Have a good week :o)
below the bridge (Wolterdr) on Sunday, February 3, 2013 - 08:18 am:

How does one pronounce "Assinins" ??

By below the bridge (Wolterdr) on Sunday, February 3, 2013 - 08:18 am:

How does one pronounce "Assinins" ??

By below the bridge (Wolterdr) on Sunday, February 3, 2013 - 08:19 am:

How does one pronounce "Assinins"??

By below the bridge (Wolterdr) on Sunday, February 3, 2013 - 08:20 am:

(sorry; I only asked once...) ;)

By eugenia r. thompson (Ert) on Sunday, February 3, 2013 - 09:15 am:

But it's a good question! :) I hope someone can
help us.

By Shirley Waggoner (Shirlohio) on Sunday, February 3, 2013 - 09:18 am:

Interesting, Charlie!
'below the bridge', hopefully you'll get an answer to one of 'em.;)

By AJ - WI (Ajinwi) on Sunday, February 3, 2013 - 11:48 am:

I believe Assinins is pronounced Aw-sin-nees.

By Laure (O2bindaup) on Sunday, February 3, 2013 - 01:33 pm:

Growing up in the Copper Country, I learned Assinins
as "Aw-sin-ins"

By kosk in Toronto (Koskintoronto) on Sunday, February 3, 2013 - 02:03 pm:

That's an interesting question, "below the bridge." I bet it's
pronounced differently in English and the Ojibway language. I just
checked my copy of Father Baraga's "Dictionary of the Ojibway
Language," and discovered that the word "assinins" means "a little
stone on the beach of a lake."

By Richard Wieber (Flarich) on Sunday, February 3, 2013 - 04:00 pm:

For many years my father was the Santa Clause at the orphanage. Businessmen from around the Copper Country funded the giving of a very nice gift to every child, and making a nice party out of it. As my father's health failed him he turn the job over to Jack Rice, the publisher of the Gazette. Each child would sit on Santas lap and after a short chat receive a gift. On dad's last Chritmas there, when all the children were done, one of the adult staff surprised dad by sitting on his lap. She told him that she had been the very first little girl to get a gift from him and wanted to be the last to sit on his lap. BYW, I agree, it was always AW sin ins.

By Shirley Waggoner (Shirlohio) on Sunday, February 3, 2013 - 04:20 pm:

That's touching, Richard, it shows that kindness is usually remembered, and repaid with kindness.

By Michael Du Long (Mikie) on Sunday, February 3, 2013 - 04:21 pm:

My grandmother Rose Prince Stanton was raised at the orphanage. As a young child my mom and Mrs. Kopel would take I think Mary and myself to the give things to the orphans. I remember one time having suckers on a celephane strip. We were supposed to give each kid one. Ended up with being mobbed by them and holding the candy above my head and letting them have whatever they wanted. All my hand me downs went to the orphans.
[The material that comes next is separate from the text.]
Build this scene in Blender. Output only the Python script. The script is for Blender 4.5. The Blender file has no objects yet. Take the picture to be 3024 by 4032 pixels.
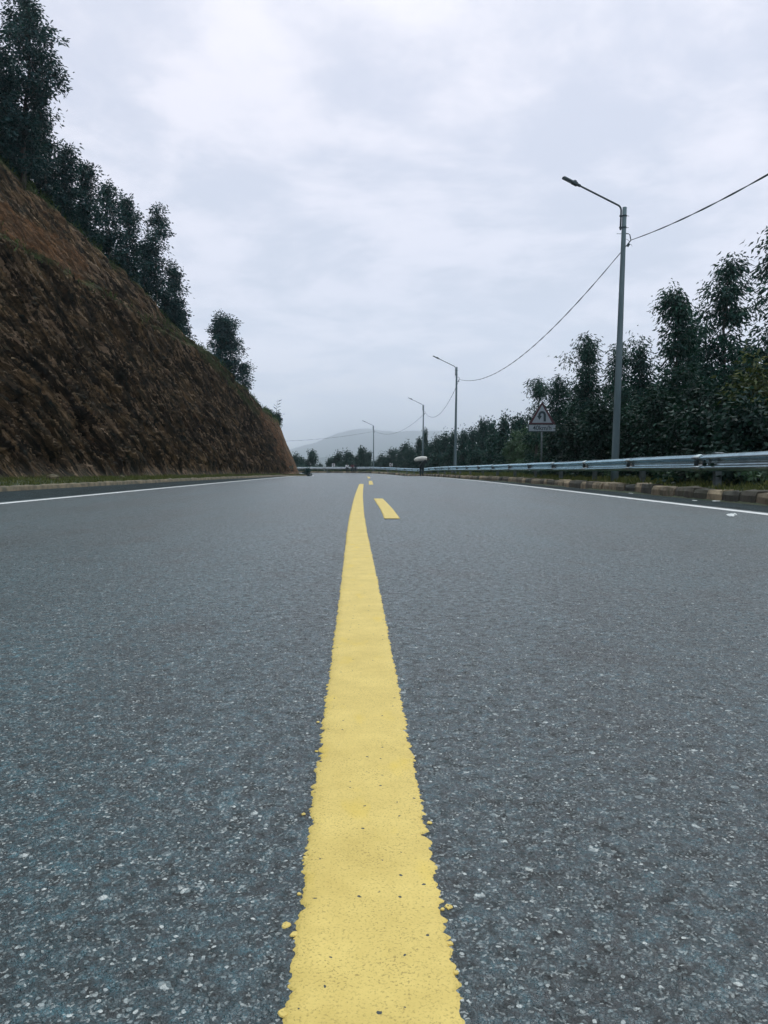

Mom always called it the Indian orphanage. That was in the late forties.

By Deb S. (Usedtobeayooper) on Sunday, February 3, 2013 - 06:23 pm:

I heard it the same was as Laure.

By Diana P. (Diana) on Monday, February 4, 2013 - 10:00 am:

Richard and Mikie, your stories related to the orphanage really add a new dimension to this information. Thank you for sharing!

I noticed Charley Kawbawgam identified in the old photo of the Indian Chiefs. His resting place is at Presque Isle Park in Marquette.

By Scott King (Sparky79) on Monday, February 4, 2013 - 12:30 pm:

I enjoy the cam each day, but just wanted to thank everyone for the info making today even more special.